What needs to be done: Find every line in the records below that holds the word "picture", and copy it out.

3D scene scripts:
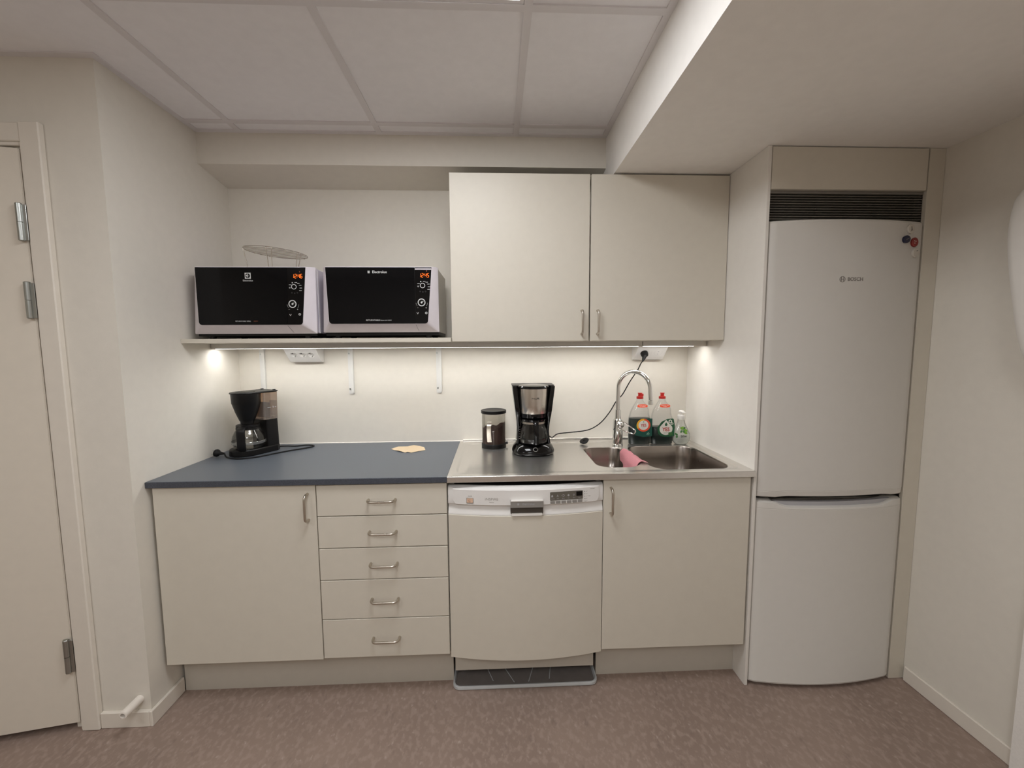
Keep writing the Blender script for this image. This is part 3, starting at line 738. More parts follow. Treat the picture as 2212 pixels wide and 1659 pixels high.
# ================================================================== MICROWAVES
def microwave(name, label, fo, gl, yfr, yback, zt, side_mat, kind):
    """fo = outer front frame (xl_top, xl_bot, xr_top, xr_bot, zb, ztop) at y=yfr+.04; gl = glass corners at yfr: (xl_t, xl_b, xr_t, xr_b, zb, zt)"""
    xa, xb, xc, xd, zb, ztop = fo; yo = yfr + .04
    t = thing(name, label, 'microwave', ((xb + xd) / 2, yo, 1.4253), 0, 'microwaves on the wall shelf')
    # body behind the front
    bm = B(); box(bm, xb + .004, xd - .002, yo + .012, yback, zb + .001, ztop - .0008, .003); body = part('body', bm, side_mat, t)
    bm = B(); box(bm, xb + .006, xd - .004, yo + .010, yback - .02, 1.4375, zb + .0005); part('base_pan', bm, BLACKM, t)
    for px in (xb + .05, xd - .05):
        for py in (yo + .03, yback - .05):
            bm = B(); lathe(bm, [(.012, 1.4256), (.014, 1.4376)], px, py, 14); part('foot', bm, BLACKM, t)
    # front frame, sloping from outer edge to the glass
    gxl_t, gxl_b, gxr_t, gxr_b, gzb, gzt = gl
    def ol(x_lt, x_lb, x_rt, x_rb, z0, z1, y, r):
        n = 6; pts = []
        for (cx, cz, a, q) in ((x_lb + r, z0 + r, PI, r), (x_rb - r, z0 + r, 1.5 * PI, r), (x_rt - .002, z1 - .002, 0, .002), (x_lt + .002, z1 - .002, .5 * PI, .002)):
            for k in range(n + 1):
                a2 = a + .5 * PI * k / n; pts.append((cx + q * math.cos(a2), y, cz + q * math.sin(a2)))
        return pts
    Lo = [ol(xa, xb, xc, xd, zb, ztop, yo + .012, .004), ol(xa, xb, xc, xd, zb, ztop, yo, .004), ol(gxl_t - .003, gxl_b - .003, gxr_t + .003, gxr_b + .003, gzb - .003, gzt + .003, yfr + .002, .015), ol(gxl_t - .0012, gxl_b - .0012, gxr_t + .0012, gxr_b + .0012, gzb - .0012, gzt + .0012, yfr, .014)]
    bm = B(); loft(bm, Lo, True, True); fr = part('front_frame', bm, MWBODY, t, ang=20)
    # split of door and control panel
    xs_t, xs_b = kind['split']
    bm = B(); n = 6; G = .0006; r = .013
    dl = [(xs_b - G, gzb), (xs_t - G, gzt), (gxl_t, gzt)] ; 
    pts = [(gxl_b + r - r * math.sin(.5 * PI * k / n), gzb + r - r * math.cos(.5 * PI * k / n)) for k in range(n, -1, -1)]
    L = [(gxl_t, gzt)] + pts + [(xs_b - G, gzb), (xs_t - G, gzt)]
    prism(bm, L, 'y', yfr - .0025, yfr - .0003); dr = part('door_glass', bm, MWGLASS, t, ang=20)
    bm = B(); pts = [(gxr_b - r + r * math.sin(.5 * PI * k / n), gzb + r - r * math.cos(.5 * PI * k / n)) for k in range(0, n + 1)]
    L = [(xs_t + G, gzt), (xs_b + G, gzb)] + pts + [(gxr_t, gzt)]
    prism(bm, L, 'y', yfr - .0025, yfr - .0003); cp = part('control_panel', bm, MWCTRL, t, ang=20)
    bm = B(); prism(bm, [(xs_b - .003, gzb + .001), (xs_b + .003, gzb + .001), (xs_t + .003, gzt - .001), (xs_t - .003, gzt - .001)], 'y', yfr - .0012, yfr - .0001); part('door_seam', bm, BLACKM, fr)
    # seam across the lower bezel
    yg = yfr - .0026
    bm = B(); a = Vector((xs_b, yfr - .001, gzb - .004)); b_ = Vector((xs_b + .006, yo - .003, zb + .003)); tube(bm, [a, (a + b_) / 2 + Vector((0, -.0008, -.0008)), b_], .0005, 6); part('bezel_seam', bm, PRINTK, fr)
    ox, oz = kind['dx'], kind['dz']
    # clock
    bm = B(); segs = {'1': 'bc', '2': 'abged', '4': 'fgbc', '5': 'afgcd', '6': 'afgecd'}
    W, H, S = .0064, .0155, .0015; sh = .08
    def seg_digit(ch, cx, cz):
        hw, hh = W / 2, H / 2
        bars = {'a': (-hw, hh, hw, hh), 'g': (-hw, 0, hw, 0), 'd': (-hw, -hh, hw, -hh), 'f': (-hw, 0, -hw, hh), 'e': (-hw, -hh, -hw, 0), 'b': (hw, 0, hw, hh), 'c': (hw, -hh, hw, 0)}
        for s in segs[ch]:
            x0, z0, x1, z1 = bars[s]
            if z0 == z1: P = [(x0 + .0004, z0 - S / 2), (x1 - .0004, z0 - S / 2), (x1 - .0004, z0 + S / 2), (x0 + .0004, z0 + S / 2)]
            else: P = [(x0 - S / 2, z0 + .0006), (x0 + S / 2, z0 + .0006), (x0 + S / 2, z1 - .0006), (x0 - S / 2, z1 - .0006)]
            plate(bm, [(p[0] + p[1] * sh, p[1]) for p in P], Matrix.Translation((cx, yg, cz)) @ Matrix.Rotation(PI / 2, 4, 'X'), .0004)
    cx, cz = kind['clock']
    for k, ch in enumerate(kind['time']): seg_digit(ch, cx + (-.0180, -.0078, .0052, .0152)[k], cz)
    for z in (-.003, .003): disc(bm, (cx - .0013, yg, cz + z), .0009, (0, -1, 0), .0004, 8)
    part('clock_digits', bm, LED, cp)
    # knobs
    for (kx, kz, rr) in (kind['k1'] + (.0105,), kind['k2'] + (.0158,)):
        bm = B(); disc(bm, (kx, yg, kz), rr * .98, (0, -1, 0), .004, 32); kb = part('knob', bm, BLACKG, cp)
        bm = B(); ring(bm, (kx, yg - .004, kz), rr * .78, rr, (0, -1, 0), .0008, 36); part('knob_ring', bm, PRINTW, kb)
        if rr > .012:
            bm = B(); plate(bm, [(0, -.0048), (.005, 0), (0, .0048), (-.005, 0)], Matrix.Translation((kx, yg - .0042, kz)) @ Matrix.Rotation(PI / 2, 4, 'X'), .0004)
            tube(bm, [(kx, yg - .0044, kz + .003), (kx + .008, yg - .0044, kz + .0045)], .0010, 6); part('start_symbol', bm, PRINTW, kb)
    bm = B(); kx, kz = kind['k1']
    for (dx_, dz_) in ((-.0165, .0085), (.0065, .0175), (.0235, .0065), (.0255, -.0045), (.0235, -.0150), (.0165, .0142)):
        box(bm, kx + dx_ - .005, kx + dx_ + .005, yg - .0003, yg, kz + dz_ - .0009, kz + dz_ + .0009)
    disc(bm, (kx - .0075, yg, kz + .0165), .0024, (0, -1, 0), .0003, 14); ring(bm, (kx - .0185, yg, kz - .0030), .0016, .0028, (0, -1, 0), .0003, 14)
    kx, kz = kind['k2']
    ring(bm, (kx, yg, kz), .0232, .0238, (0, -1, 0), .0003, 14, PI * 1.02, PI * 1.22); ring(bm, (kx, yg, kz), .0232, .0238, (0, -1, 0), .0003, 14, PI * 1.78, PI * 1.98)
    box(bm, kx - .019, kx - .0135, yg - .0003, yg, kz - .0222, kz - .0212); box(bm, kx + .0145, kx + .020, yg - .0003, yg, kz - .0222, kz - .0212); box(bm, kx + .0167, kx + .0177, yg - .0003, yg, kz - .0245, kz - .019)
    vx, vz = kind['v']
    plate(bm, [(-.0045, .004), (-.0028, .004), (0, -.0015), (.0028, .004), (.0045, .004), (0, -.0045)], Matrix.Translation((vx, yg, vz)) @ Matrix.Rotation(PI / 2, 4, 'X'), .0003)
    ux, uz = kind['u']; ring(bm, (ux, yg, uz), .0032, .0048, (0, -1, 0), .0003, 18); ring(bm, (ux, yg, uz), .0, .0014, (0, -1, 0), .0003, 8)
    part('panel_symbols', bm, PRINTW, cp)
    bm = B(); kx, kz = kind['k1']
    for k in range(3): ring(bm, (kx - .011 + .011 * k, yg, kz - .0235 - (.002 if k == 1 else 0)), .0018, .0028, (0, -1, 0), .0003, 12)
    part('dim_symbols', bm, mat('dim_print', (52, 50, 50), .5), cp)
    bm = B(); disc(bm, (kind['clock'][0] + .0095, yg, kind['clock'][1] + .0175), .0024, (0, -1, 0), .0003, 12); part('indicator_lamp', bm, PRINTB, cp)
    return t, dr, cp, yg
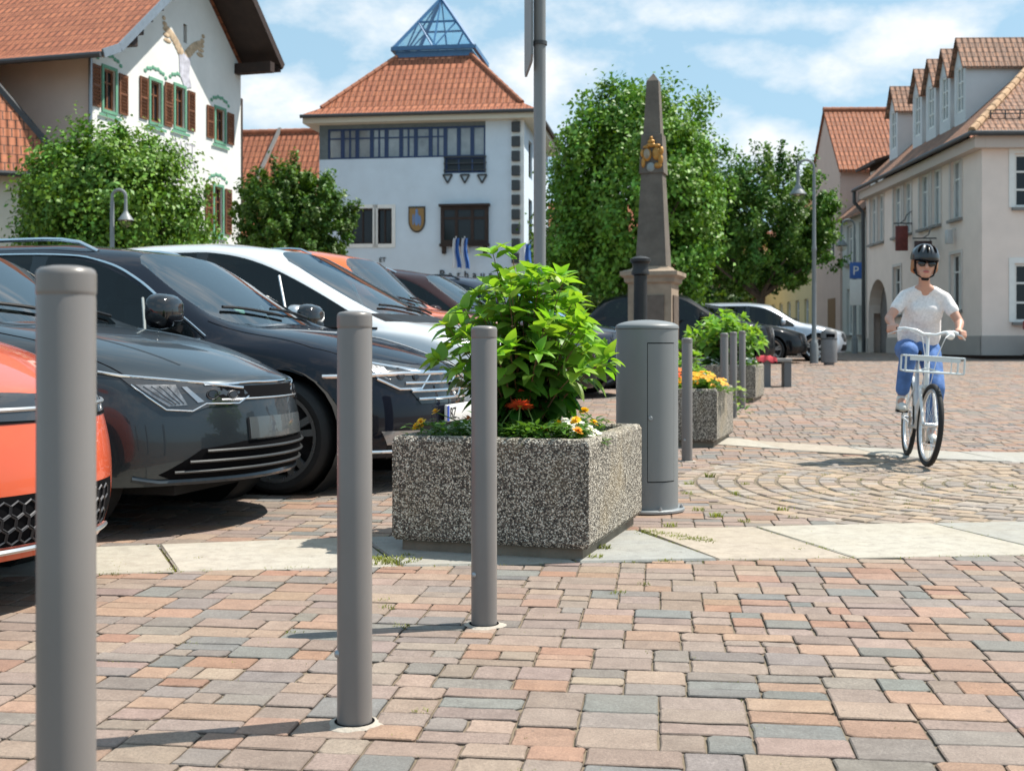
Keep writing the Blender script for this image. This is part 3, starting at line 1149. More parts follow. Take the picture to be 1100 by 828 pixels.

Response to this exercise:
Keep writing the Blender script for this image. This is part 3, starting at line 738. More parts follow. Treat the picture as 2212 pixels wide and 1659 pixels high.
Keep writing the Blender script for this image. This is part 3, starting at line 1149. More parts follow. Take the picture to be 1100 by 828 pixels.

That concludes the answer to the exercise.